Phantoms rookie forward Connor Bunnaman returned to the line-up and immediately took on a 3-in-3 weekend. After one assist in his return game, his two-goal afternoon helped the Phantoms earned a two-game split against Hartford on a 5-2 win.

Very little has gone right for the Hartford Wolf Pack this season, but they can point to forward Ville Meskanen as a success story so far. Meskanen has gone 10-19-29 in 51 games for the Wolf Pack, who are tied for last place in the Eastern Conference. The 23-year-old with a potent release signed with the parent New York Rangers after last season, his Liiga work and 24-goal campaign with Ilves Tampere attracting their interest. He has heated up lately even as Hartford’s playoff chances have crumbled in recent weeks, and he has 3-7-10 in his past 18 games as he continues to figure out the North American game. The Wolf Pack finally ended a nine-game losing streak (0-7-1-1) this past weekend, pulling out a 2-1 road win at Lehigh Valley.

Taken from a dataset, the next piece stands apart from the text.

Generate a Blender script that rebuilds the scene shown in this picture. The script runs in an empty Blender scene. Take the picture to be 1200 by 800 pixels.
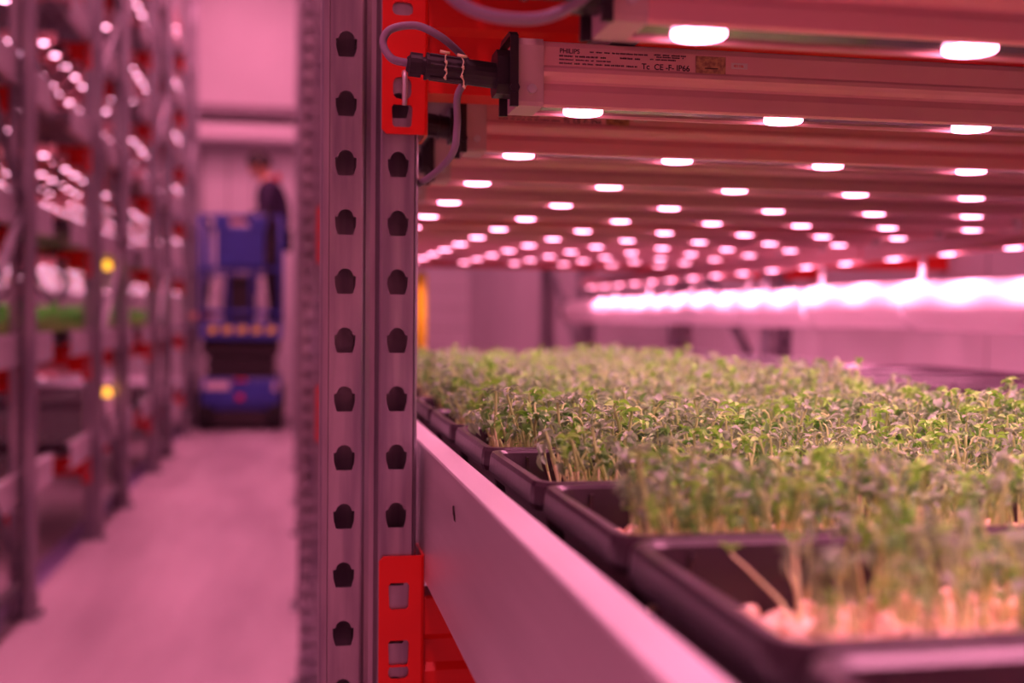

Strong goaltending continues to power the Manitoba Moose in the Central Division race. They swept the visiting Texas Stars in a two-game Saturday-Sunday set in Winnipeg. In the first game, fourth-year pro Eric Comrie supplied 30 saves for a 3-2 win. The next afternoon, rookie Mikhail Berdin grabbed his first AHL shutout with 34 saves for a 2-0 victory. Though they are last in the division, the Moose are within five points of the Central Division playoff line and part of a five-team cluster chasing fourth place.

A major roster piece for the Tucson Roadrunners is done for the season. Defenseman Kyle Capobianco sustained a season-ending lower-body injury this past Thursday while on recall to the parent Arizona Coyotes, his second NHL game this season. The injury occurred on a hit and subsequent entanglement with Columbus Blue Jackets forward Nick Foligno. The 21-year-old leads Tucson with 32 points (7-25-32) in 40 AHL games and has represented the Roadrunners at the AHL All-Star Classic in each of his first two pro seasons. Arizona made him a 2015 third-round pick. With forward Adam Helewka part of a trade to the Nashville Predators organization last week, the Roadrunners are without their one-two leading scorers this season. This is the second consecutive season that a key Arizona prospect has had a season-ending injury. Last year forward Nick Merkley’s season ended in March with a knee injury that kept him out until December.

Cleveland Monsters defenseman Blake Siebenaler is on his way to Wilkes-Barre/Scranton after a trade Monday. The parent Columbus Blue Jackets sent him to the Pittsburgh Penguins for a 2019 conditional pick. Columbus had picked Siebenaler in the third round of the 2014 NHL Draft, but his progress had stalled in his third pro season in Cleveland. The 22-year-old had 1-1-2 in 17 games for the Monsters.